Martin Weller considers academic credit for blogs:
The answer to … whether new approaches such as blogging constitute scholarly activity, is an emphatic yes. Which leads us to a more problematic question: How should we recognize it? …
Tenure committees have increasingly come to rely upon journal-impact factors to act as a proxy for research quality. In short, we know what a good publication record looks like. But these criteria begin to creak and groan when we apply them to blogs and other online media. Simple metrics are subject to gaming, and because of the removal of the peer-review filter, may be meaningless anyway. I may have a YouTube clip of a skateboarding octopus with two million hits, but that doesn’t make it scholarly work.
It’s a difficult problem, but one that many institutions are beginning to come to terms with. Combining the rich data available online that can reveal a scholar’s impact with forms of peer assessment gives an indication of reputation. Universities know this is a game they need to play—that having a good online reputation is more important in recruiting students than a glossy prospectus. And groups that sponsor research are after good online impact as well as presentations at conferences and journal papers.

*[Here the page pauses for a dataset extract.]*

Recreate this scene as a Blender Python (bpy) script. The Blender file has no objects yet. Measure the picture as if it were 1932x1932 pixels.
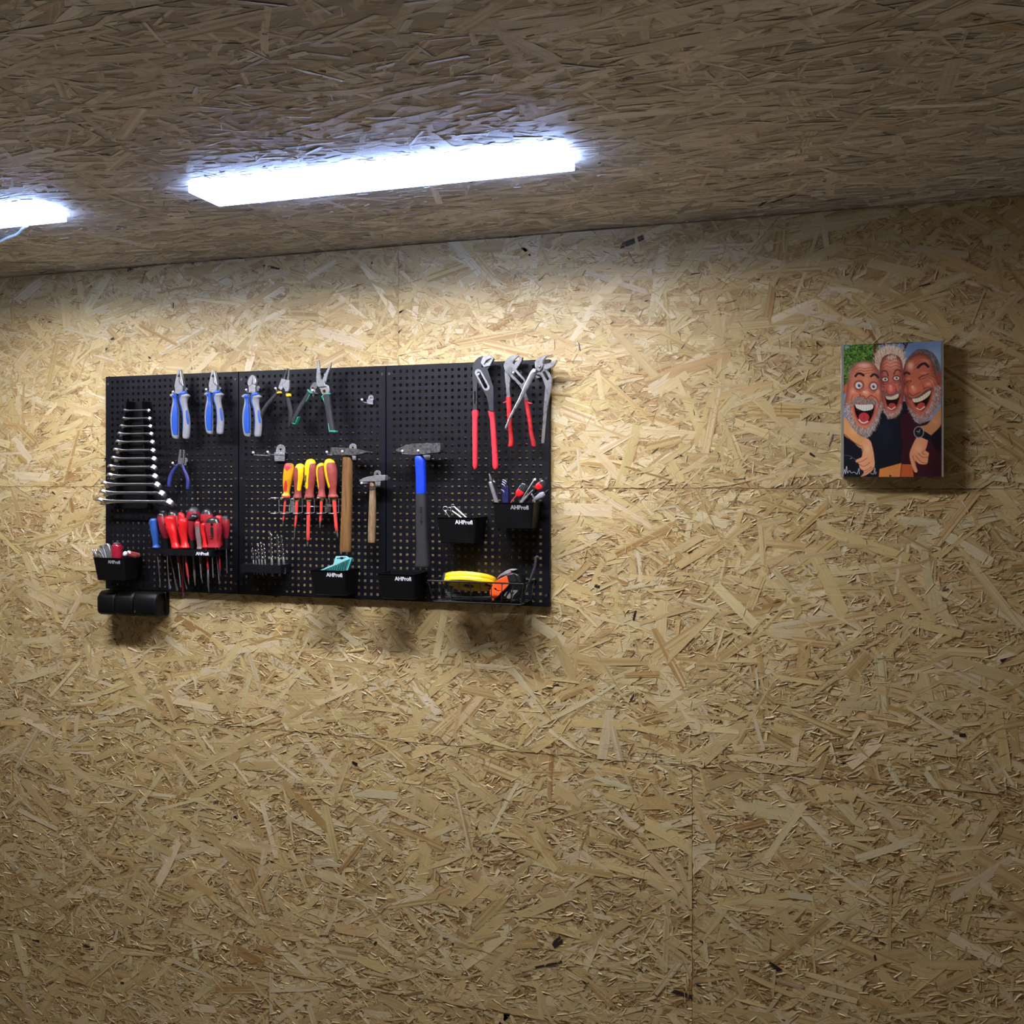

… I’ve found that since becoming a blogger, I publish fewer journal articles, so it has had a “negative” impact on that aspect of my academic life. However, it has led to so many other unpredictable benefits—such as the establishment of a global peer network that helps me stay up to date with my topic, increased research collaboration, and more invitations to give talks—that it’s been worth the trade-off. (more)
Yes universities care about getting good and much “press”, but they are not willing to tenure professors merely for getting good press. The self-concept of professors only lets them give at most a minor weight to press, and sometimes the weight is negative.
The key difference is between getting attention vs. making impressive original intellectual contributions. Being cited by major news media, or having so many blog readers, can credential you as getting attention. But so far only journal articles, Ph.D. theses, and certain books and conference papers are accepted as credentials for impressive original intellectual contributions. For these, high quality experts are seen to judge the intellectual contribution.
Yes blog posts can contain impressive original intellectual contributions. Newspaper columns can contain them as well. So can speeches. Even spontaneous party conversations can contain them. The problem is, we don’t have systems set up for experts to evaluate these things in such terms. And if an intellectual contribution isn’t credentialed as such by academic experts, then it basically doesn’t exist as far as academia is concerned.
So either blogs will be continue to be seen mainly as a way to get “press” attention, or some folks will develop a system of expert evaluation of the intellectual contribution of blog posts. And as with academic journals, the main obstacle to doing that is: getting sufficiently prestigious academies to spend enough time doing their evaluations.
Now it turns out that many prestigious academic already read a lot of blog posts. So one approach would be to create a special “review” section where only prestigious academics can enter quick reviews of blog posts they read. Perhaps these reviews would be anonymous to the blog author and readers, and a more centralized part of the system would weigh their prestige, and degree of topical expertise, to compute a post evaluation.
But even with lots of new whizzy software support, it isn’t obvious you’d get enough reviews to make it work. People write reviews of journal articles in part because they hope doing so will favorably dispose editors toward their later submissions. People who write reviews of blog posts couldn’t have that motivation.
The solution is already in place and widely used. You use it every time you blog about someone else's blog post. You are actually reviewing it openly and allow further interaction and improvement. Your blogging platform gives you identity (important so no one can forge a review) and also the technical means to track references (trackbacks and such). The only thing to do is to have a system that navigates the web of reports, comments, links and update a score every time an article is identified on someone's blog that is known as a trusted reviewer. Efforts are underway to completely automate this process.
How about the same way that Credit Ratings Agencies get paid. How do S&P and Moody's get paid? Who pays to have investments rated?
We have seen how well that system works. If it is good enough to rate trillions of dollars of assets, surely it must be good enough to rate science papers.